La réforme de la procédure civile est un texte de pure insécurité juridique. Il est clair que l'article 17 met fin au principe de l'autorité de la chose jugée. Cet article prévoit qu'une fois qu'une décision judiciaire est rendue sur un litige, cette décision, bien que définitive peut être remise en cause par le Parquet sans délai pour motif d'atteinte à l'ordre public, notion très vaste. Il est inacceptable qu'on fasse fi d'un principe qui garantit la stabilité des décisions judiciaires de sorte à éviter les litiges répétitifs sur les mêmes questions. Sinon, on tombe dans l'anarchie judiciaire. Aussi, est-il inconcevable qu'une décision judiciaire définitive soit remise en cause après 30 ans de la date de jugement.

* La création d'un intermédiaire menace-t-elle le rôle de l'avocat ?
C'est une aberration. L'article 76 instaure le "wakil" qui peut représenter les parties et déposer des requêtes introductives sans être soumis aux obligations afférentes à l'avocat comme l'obligation de réserve, et celle de préserver les documents... Le wakil dans le subconscient collectif populaire est le ou l'un des représentants du Parquet et cela prête à confusion. Un wakil peu scrupuleux pourra utiliser ce titre à mauvais escient. Dans un Etat de droit qui se veut démocratique, l'avocat détient le monopole de défense des droits et intérêts des individus devant une justice sereine. Or, l'article 8 permet au juge de confier la mission de médiation des parties au litige à un assistant social ou toute autre personne. La médiation nécessite une connaissance préalable du dossier. Seul l'avocat maîtrise ces mécanismes.
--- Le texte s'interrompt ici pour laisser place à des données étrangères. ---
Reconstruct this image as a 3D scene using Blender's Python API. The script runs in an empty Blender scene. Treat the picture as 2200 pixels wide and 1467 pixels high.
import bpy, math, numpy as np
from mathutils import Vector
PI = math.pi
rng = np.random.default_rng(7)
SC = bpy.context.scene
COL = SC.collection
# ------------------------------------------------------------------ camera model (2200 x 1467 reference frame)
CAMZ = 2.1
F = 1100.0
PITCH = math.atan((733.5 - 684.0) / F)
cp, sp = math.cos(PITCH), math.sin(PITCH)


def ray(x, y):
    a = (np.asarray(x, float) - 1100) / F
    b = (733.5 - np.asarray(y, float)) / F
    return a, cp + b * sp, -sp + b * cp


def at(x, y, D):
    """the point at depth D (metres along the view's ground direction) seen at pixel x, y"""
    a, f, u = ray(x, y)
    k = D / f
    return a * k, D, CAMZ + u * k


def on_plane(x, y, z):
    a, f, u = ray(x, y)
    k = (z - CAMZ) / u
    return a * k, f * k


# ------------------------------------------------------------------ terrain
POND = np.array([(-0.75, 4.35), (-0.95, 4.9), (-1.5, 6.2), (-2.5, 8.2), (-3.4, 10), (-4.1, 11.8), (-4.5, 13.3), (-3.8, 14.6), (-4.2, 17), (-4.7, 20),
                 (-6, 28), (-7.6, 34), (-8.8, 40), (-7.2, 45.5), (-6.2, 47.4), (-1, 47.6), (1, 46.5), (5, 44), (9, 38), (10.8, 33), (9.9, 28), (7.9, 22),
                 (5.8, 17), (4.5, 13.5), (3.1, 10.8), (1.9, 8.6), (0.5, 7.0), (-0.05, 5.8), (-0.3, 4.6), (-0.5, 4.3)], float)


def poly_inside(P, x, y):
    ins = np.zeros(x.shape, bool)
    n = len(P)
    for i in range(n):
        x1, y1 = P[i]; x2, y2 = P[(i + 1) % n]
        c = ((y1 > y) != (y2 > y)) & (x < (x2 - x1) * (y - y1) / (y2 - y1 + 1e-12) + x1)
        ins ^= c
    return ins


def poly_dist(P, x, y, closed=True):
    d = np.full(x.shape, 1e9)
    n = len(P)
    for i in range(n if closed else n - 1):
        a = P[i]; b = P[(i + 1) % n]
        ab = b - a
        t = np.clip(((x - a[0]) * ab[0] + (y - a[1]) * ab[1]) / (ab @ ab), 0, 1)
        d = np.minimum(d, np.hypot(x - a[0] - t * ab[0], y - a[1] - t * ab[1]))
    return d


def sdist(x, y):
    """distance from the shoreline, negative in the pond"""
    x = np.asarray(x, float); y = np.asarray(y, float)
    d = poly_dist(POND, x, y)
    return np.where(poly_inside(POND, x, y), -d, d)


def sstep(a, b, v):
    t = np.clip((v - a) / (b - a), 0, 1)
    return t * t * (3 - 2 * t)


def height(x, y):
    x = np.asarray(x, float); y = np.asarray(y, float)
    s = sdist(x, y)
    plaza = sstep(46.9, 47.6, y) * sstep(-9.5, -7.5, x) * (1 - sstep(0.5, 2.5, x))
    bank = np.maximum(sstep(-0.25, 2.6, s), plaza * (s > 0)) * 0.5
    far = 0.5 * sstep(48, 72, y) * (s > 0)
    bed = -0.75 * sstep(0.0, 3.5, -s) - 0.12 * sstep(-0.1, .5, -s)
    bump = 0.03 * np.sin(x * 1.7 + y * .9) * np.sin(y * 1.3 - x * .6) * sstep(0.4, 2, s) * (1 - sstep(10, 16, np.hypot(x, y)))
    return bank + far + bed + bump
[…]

* Le texte a été invalidé par la Cour constitutionnelle. Comment l'amender ?
Si les avocats ont manifesté, ils l'ont fait pour défendre les droits des citoyens qui seront bafoués. Nous appelons donc à la raison et au retour au dialogue.

Recueillis par A. M.
Procédure civile : Un texte voté trop vite ?
L'Association des Barreaux du Maroc (ABAM) a fustigé la rapidité déconcertante par laquelle le projet de loi relatif à la réforme du Code de Procédure civile a été discuté et voté au Parlement. Cette célérité est jugée problématique pour les ténors de l'Association qui estiment que les avocats ont été exclus. Lors d'une conférence de presse tenue lundi 22 juillet, le président de l'ABAM, Houssine Ziani a fait part de sa sidération du fait qu'une réforme si profonde avec des centaines de dispositions soit discutée et amendée en si peu de temps. Il s'est dit sidéré que plus de 1000 amendements soient examinés en une seule journée. En réalité, selon nos informations, les députés ont mis 78 heures de travail à discuter l'intégralité du texte. Le bâtonnier a regretté que l'Association ne soit guère conviée aux concertations. Aussi, a-t-il déploré qu'aucune de ses propositions ne soit prise en considération.
Pour rappel, le projet de loi a été déposé au Parlement le 9 novembre 2023, avant d'être transféré à la Commission compétente quatre jours plus tard. Le texte a été présenté par le ministre pour la première fois le 19 décembre 2023. La discussion détaillée a commencé dès avril 2024. Dix-sept séances ont eu lieu au total. Les amendements ont été déposés dès le 17 juillet. Le texte a été voté deux jours plus tard en commission. Plus de 1000 amendements ont été présentés, dont 321, soit 27%, ont été retenus. Le texte a été voté le 17 juin 2025 par les députés, avant d'être adopté le 8 juillet par les Conseillers.